**Exercise:**
Make an exact copy, from the records below, of the lines from the line containing "What Blender Python" to the line containing "return m, nt, nt.nodes['Principled BSDF']", both lines included, excluding pictures.

start Items

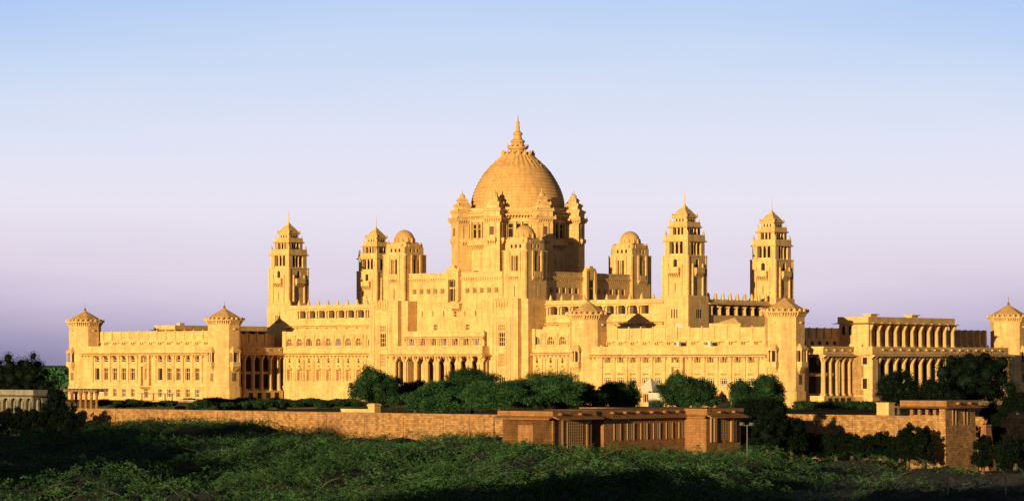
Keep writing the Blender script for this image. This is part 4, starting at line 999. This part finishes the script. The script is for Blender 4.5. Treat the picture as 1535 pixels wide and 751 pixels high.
# ---- poles and lamps
def pole(x, yt, yb, Z, label, lamps=0, name='lamp_post', cat='lamp post', mm='metal'):
    X, Zz, zt = at(x, yt, Z); u_, v_ = uv(X, Zz); zb = min(-11, (YH-yb)/FPX*Z)
    r = root(name, u_, v_, zb, label, cat); b = MB(); b.lathe(u_, v_, [(.10, zb), (.07, zt)], 8); b.build('pole', M[mm], r)
    for k in range(lamps):
        b = MB(); e = (-.7, .7)[k % 2]; b.hexa([(u_+e-.25, v_-.3, zt-.1), (u_+e+.25, v_-.3, zt-.1), (u_+e+.25, v_+.1, zt-.15), (u_+e-.25, v_+.1, zt-.15), (u_+e-.25, v_-.2, zt+.25), (u_+e+.25, v_-.2, zt+.25), (u_+e+.25, v_+.12, zt+.2), (u_+e-.25, v_+.12, zt+.2)])
        b.box(min(u_, u_+e), max(u_, u_+e), v_-.04, v_+.04, zt-.14, zt-.08)
        b.build('floodlight', M['metal'], r)
pole(1120, 636, 690, 335, 'pale lamp post with two floodlights in the dark gap right of the lodge', 2)
pole(1421, 697, 751, 262, 'tall thin pale pole rising from the bottom edge below the kiosk', 0, 'thin_pole', 'pole')
pole(1508, 702, 745, 262, 'short thin pole near the bottom right corner of the view', 0, 'thin_pole', 'pole')
pole(703, 622, 650, 378, 'thin dark post standing against the garden wall above the thorn trees', 0, 'thin_post', 'post', 'wood')

# ================================================================== VEGETATION
def quads(name, Vq, m, parent=None, extra=None):
    n = len(Vq); me = bpy.data.meshes.new(name); vv = Vq.reshape(-1, 3)
    ev, ef = extra if extra else (np.zeros((0, 3)), [])
    if len(ev): vv = np.vstack([vv, ev])
    nf = n+len(ef)
    me.vertices.add(len(vv)); me.vertices.foreach_set('co', vv.astype(np.float32).ravel())
    me.loops.add(4*nf); me.polygons.add(nf)
    li = np.arange(4*n, dtype=np.int32)
    if len(ef): li = np.concatenate([li, (np.array(ef, dtype=np.int32)+4*n).ravel()])
    me.loops.foreach_set('vertex_index', li); me.polygons.foreach_set('loop_start', np.arange(0, 4*nf, 4, dtype=np.int32))
    me.update(calc_edges=True); me.materials.append(m); return me
def leaves(P, nd, ln, wd, up=.3, jit=.6):            # P points (n,3), nd outward directions
    n = len(P); a = rng.normal(size=(n, 3))*jit+nd*.6; a[:, 2] += rng.normal(size=n)*.1-.05
    a /= np.linalg.norm(a, axis=1)[:, None]; r_ = rng.normal(size=(n, 3)); c = np.cross(a, r_); c /= np.linalg.norm(c, axis=1)[:, None]
    l = ln*rng.uniform(.6, 1.4, n)[:, None]; w_ = wd*rng.uniform(.6, 1.4, n)[:, None]
    return np.stack([P-c*w_*.5, P+a*l*.5-c*w_*.5*.9, P+a*l, P+a*l*.5+c*w_*.6], axis=1)
def blobcore(blobs, k=.72):
    ev, ef = [], []
    for (c, r) in blobs:
        nlat, nlon = 6, 10; base = len(ev)
        for i in range(nlat+1):
            th = math.pi*i/nlat
            for j in range(nlon):
                ph = 2*math.pi*j/nlon; s = k*(1+.15*math.sin(3*ph+i)); ev.append((c[0]+r[0]*s*math.sin(th)*math.cos(ph), c[1]+r[1]*s*math.sin(th)*math.sin(ph), c[2]+r[2]*s*math.cos(th)))
        for i in range(nlat):
            for j in range(nlon): ef.append((base+i*nlon+j, base+(i+1)*nlon+j, base+(i+1)*nlon+(j+1) % nlon, base+i*nlon+(j+1) % nlon))
    return np.array(ev), ef
def crownmesh(w_, h, nl, m, style='round', leaf=.22, seed=0):
    rs = np.random.default_rng(seed); blobs = []
    nb = 70 if style == 'round' else 60
    for i in range(nb):
        th = rs.uniform(0, 2*math.pi)
        if style == 'round':
            ph = math.acos(rs.uniform(-.55, 1)); rr = rs.uniform(.5, .95); c = (w_/2*rr*math.sin(ph)*math.cos(th), w_/2*rr*math.sin(ph)*math.sin(th), h*.46+h*.5*rr*math.cos(ph)); q = rs.uniform(.10, .24)*w_/2*(1.5-.55*rr); r = (q, q, q*rs.uniform(.6, .95))
        else:
            rr = math.sqrt(rs.uniform(0, 1))*.86; c = (w_/2*rr*math.cos(th), w_/2*rr*math.sin(th), h*(.80-.42*rr*rr)+rs.uniform(-.30, .10)*h); q = rs.uniform(.10, .26)*w_/2; r = (q*1.35, q*1.35, q*.42)
        blobs.append((c, r))
    if style == 'round': blobs.append(((0, 0, h*.44), (w_*.36, w_*.36, h*.42)))
    tz = max(b_[0][2]+b_[1][2]*.95 for b_ in blobs); tr = max(math.hypot(b_[0][0], b_[0][1])+b_[1][0]*.85 for b_ in blobs)
    kz, kr = h/tz, (w_/2)/tr; blobs = [((c[0]*kr, c[1]*kr, c[2]*kz), (r[0]*kr, r[1]*kr, r[2]*kz)) for c, r in blobs]
    vol = np.array([min(b_[1][0], w_*.16)**1.6 for b_ in blobs]); pick = rs.choice(len(blobs), nl, p=vol/vol.sum())
    d = rs.normal(size=(nl, 3)); d /= np.linalg.norm(d, axis=1)[:, None]
    C_ = np.array([b_[0] for b_ in blobs])[pick]; Rr = np.array([b_[1] for b_ in blobs])[pick]
    rad = rs.uniform(.55, 1.15, nl)[:, None]; sp_ = rs.random(nl) < .08; rad[sp_] *= (1.08 if m is M['leaf_black'] else 1.3)
    P = C_+d*Rr*rad; P[:, 2] = np.maximum(P[:, 2], .15)
    if style == 'round': Vq = leaves(P, d, leaf, leaf*.6)
    else:
        d2 = d.copy(); d2[:, 2] *= .3; Vq = leaves(P, d2*1.6, leaf*1.9, leaf*.38, jit=.5)
    return quads('crown', Vq, m, extra=blobcore(blobs, .55 if style == 'round' else .45))
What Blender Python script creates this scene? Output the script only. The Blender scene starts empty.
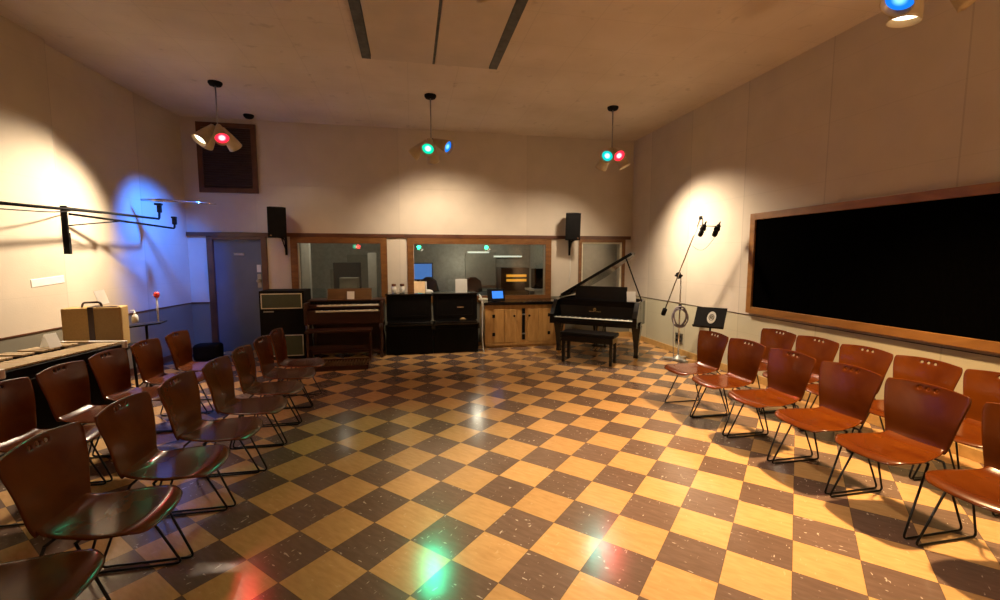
import bpy, bmesh, math, random
from mathutils import Vector, Matrix, Euler
random.seed(7)
PI = math.pi
R = math.radians
COL = bpy.context.scene.collection
V = Vector

# ------------------------------------------------------------------ materials
def new_mat(name):
    m = bpy.data.materials.new(name); m.use_nodes = True
    nt = m.node_tree
    return m, nt, nt.nodes['Principled BSDF']

def pbr(name, col, rough=.5, metal=0., noise=.12, nscale=14., stretch=(1, 1, 1), bump=0., coat=0., spec=.5, emit=None, estr=0.):
    """plain surface with a little procedural mottling"""
    m, nt, b = new_mat(name)
    tc = nt.nodes.new('ShaderNodeTexCoord'); mp = nt.nodes.new('ShaderNodeMapping')
    mp.inputs['Scale'].default_value = stretch
    nz = nt.nodes.new('ShaderNodeTexNoise'); nz.inputs['Scale'].default_value = nscale; nz.inputs['Detail'].default_value = 5
    nt.links.new(tc.outputs['Object'], mp.inputs['Vector']); nt.links.new(mp.outputs['Vector'], nz.inputs['Vector'])
    cr = nt.nodes.new('ShaderNodeValToRGB')
    lo = [max(0, c * (1 - noise)) for c in col]; hi = [min(1, c * (1 + noise)) for c in col]
    cr.color_ramp.elements[0].position = .3; cr.color_ramp.elements[1].position = .7
    cr.color_ramp.elements[0].color = (*lo, 1); cr.color_ramp.elements[1].color = (*hi, 1)
    nt.links.new(nz.outputs['Fac'], cr.inputs['Fac']); nt.links.new(cr.outputs['Color'], b.inputs['Base Color'])
    b.inputs['Roughness'].default_value = rough; b.inputs['Metallic'].default_value = metal
    b.inputs['Coat Weight'].default_value = coat; b.inputs['Coat Roughness'].default_value = .08
    b.inputs['Specular IOR Level'].default_value = spec
    if bump:
        bp = nt.nodes.new('ShaderNodeBump'); bp.inputs['Strength'].default_value = bump; bp.inputs['Distance'].default_value = .01
        nt.links.new(nz.outputs['Fac'], bp.inputs['Height']); nt.links.new(bp.outputs['Normal'], b.inputs['Normal'])
    if emit:
        b.inputs['Emission Color'].default_value = (*emit, 1); b.inputs['Emission Strength'].default_value = estr
    return m

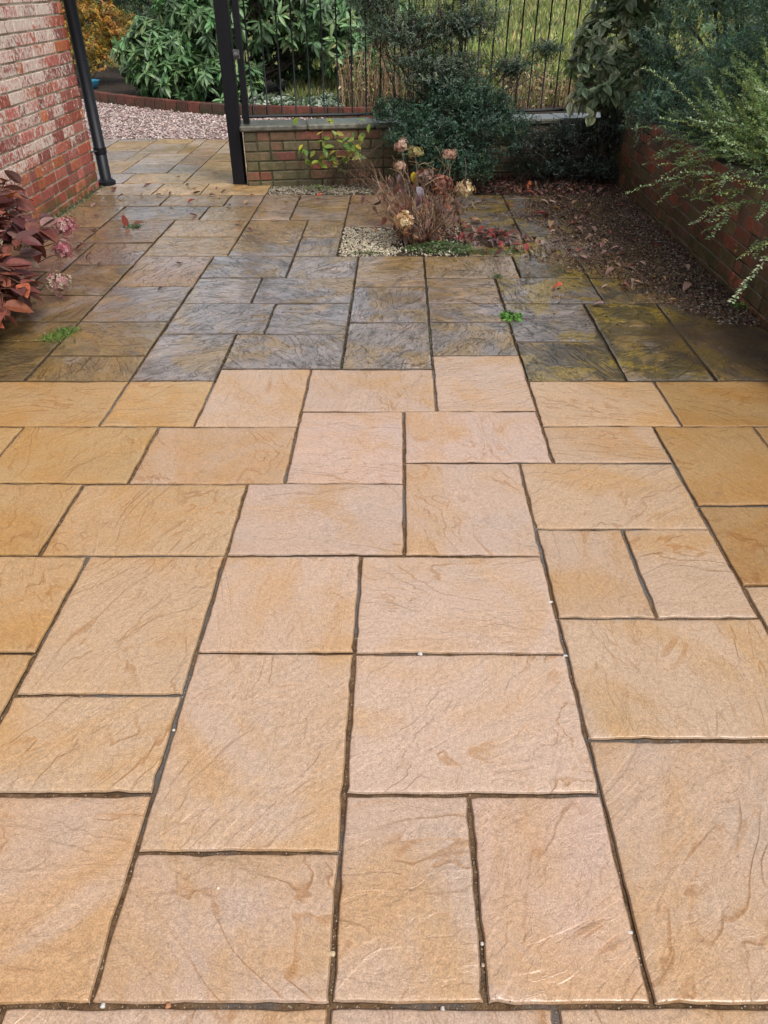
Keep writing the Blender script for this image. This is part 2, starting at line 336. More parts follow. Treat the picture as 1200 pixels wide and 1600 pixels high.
SLABS=[(-5,-1,-3,0),(-1,2,-3,0),(2,5,-3,0),(-9,-5,-3,0),(-7,-4,0,3),(-4,-1,0,2),(-1,1,0,3),(1,3,0,3),(3,7,0,4),(-4,-1,2,6),(-1,3,3,6),(-7,-4,3,5),(-10,-7,3,6),(-7,-4,5,9),(-10,-7,6,9),(-4,-1,6,9),(-1,3,6,9),(3,7,4,7),(7,11,4,8),(3,5,7,10),(5,7,7,10),(-8,-4,9,12),(-11,-8,9,12),(-4,0,9,12),(0,3,9,13),(3,7,10,13),(-7,-3,12,15),(-11,-7,12,15),(-15,-11,12,15),(-3,0,12,16),(0,4,13,16),(4,7,13,15),(7,10,11,15),(7,11,8,11),(10,14,11,15),(-9,-6,15,18),(-6,-3,15,19),(-3,1,16,19),(1,4,16,20),(4,8,15,18),(8,12,15,18),(-14,-9,15,18),(-9,-6,18,22),(-6,-2,19,22),(-2,1,19,23),(1,4,20,23),(4,7,18,21),(4,7,21,25),(7,10,18,25),(10,14,18,25),(-12,-9,18,20),(-12,-9,20,23),(-16,-12,18,21),(-16,-12,21,23),(-12,-9,23,27),(-16,-12,23,26),(-15,-12,26,30),(-12,-9,27,31),(-12,-8,31,34),(-12,-8,34,37),(-8,-5,31,33),(-8,-5,33,37),(-5,-3,31,34),(-5,-3,34,37),(-6,-3,37,43),(-8,-6,37,43),(-3,2,36,43),(-5,-2,28,31),(-9,-5,28,31),(-9,-6,25,28),(-6,-2,25,28),(-9,-5,22,25),(-5,-2,22,25),(-2,1,27,31),(-2,1,23,27),(1,5,28,31),(1,4,25,28),(1,4,23,25),(4,8,25,28),(5,8,28,31),(6,10,31,34),(3,6,31,34),(-15,-12,30,33),(-16,-12,33,37),(-19,-16,36,40),(-19,-16,32,36),(-19,-14,40,43),(-14,-10,40,43),(-16,-11,37,40),(-11,-8,37,40),(-19,-15,-10,-7),(-15,-12,-10,-7),(-12,-9,-10,-6),(-9,-5,-10,-6),(-5,-2,-10,-6),(-2,2,-10,-6),(2,5,-10,-7),(5,8,-10,-6),(8,12,-10,-7),(12,13,-10,-7),(-19,-16,-7,-3),(-16,-13,-7,-4),(-13,-12,-7,-4),(2,5,-7,-4),(8,11,-7,-4),(11,13,-7,-4),(-12,-9,-6,-3),(-9,-5,-6,-3),(-5,-1,-6,-3),(-1,2,-6,-3),(5,8,-6,-2),(-16,-13,-4,0),(-13,-12,-4,-1),(2,5,-4,-3),(8,12,-4,-1),(12,13,-4,-1),(-19,-16,-3,0),(-12,-9,-3,0),(5,8,-2,0),(-13,-12,-1,2),(8,12,-1,3),(12,13,-1,2),(-19,-15,0,3),(-15,-13,0,3),(-12,-9,0,3),(-9,-7,0,3),(7,8,0,3),(-13,-12,2,5),(12,13,2,5),(-19,-16,3,6),(-16,-13,3,7),(-12,-10,3,6),(7,10,3,4),(10,12,3,4),(11,12,4,7),(-13,-12,5,8),(12,13,5,8),(-19,-16,6,9),(-12,-10,6,9),(-16,-13,7,10),(11,12,7,10),(-13,-12,8,11),(12,13,8,11),(-19,-16,9,12),(-12,-11,9,12),(-16,-13,10,12),(11,12,10,11),(-13,-12,11,12),(-19,-15,12,16),(-15,-14,15,18),(12,13,15,18),(-19,-16,16,20),(-16,-15,16,18),(-19,-16,20,23),(-19,-16,23,26),(8,12,25,28),(12,13,25,28),(-19,-16,26,29),(-16,-15,26,29),(8,11,28,31),(11,13,28,31),(-19,-15,29,32),(10,13,31,34),(-16,-15,32,33),(3,6,34,37),(6,9,34,38),(9,13,34,37),(2,3,36,39),(3,6,37,40),(9,13,37,41),(6,9,38,42),(2,3,39,42),(-10,-8,40,43),(3,6,40,43),(9,12,41,43),(12,13,41,43),(2,3,42,43),(6,9,42,43),(-19,-15,43,46),(-15,-12,43,46),(-12,-8,43,46),(-32,-29,46,49),(-29,-25,46,49),(-25,-22,46,49),(-22,-18,46,49),(-18,-14,46,49),(-14,-10,46,50),(-10,-9,46,49),(-32,-29,49,53),(-29,-26,49,52),(-26,-23,49,52),(-23,-19,49,53),(-19,-16,49,52),(-16,-14,49,52),(-10,-9,49,52),(-14,-10,50,53),(-29,-26,52,56),(-26,-23,52,56),(-19,-16,52,56),(-16,-14,52,55),(-10,-9,52,55),(-32,-29,53,57),(-23,-20,53,57),(-20,-19,53,56),(-14,-10,53,56),(-16,-14,55,58),(-10,-9,55,58),(-29,-25,56,60),(-25,-23,56,59),(-20,-17,56,60),(-17,-16,56,59),(-14,-11,56,60),(-11,-10,56,59),(-32,-29,57,61),(-23,-20,57,61),(-16,-14,58,61),(-10,-9,58,61),(-25,-23,59,62),(-17,-16,59,62),(-11,-10,59,62),(-29,-26,60,62),(-26,-25,60,62),(-20,-17,60,62),(-14,-11,60,62),(-32,-29,61,62),(-23,-20,61,62),(-16,-14,61,62),(-10,-9,61,62)]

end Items

**The response:**
What Blender Python script creates this scene? Output the script only. The Blender scene starts empty.
import bpy, bmesh, math, random
from mathutils import Vector, Matrix, Euler
random.seed(7)
PI = math.pi
R = math.radians
COL = bpy.context.scene.collection
V = Vector

# ------------------------------------------------------------------ materials
def new_mat(name):
    m = bpy.data.materials.new(name); m.use_nodes = True
    nt = m.node_tree
    return m, nt, nt.nodes['Principled BSDF']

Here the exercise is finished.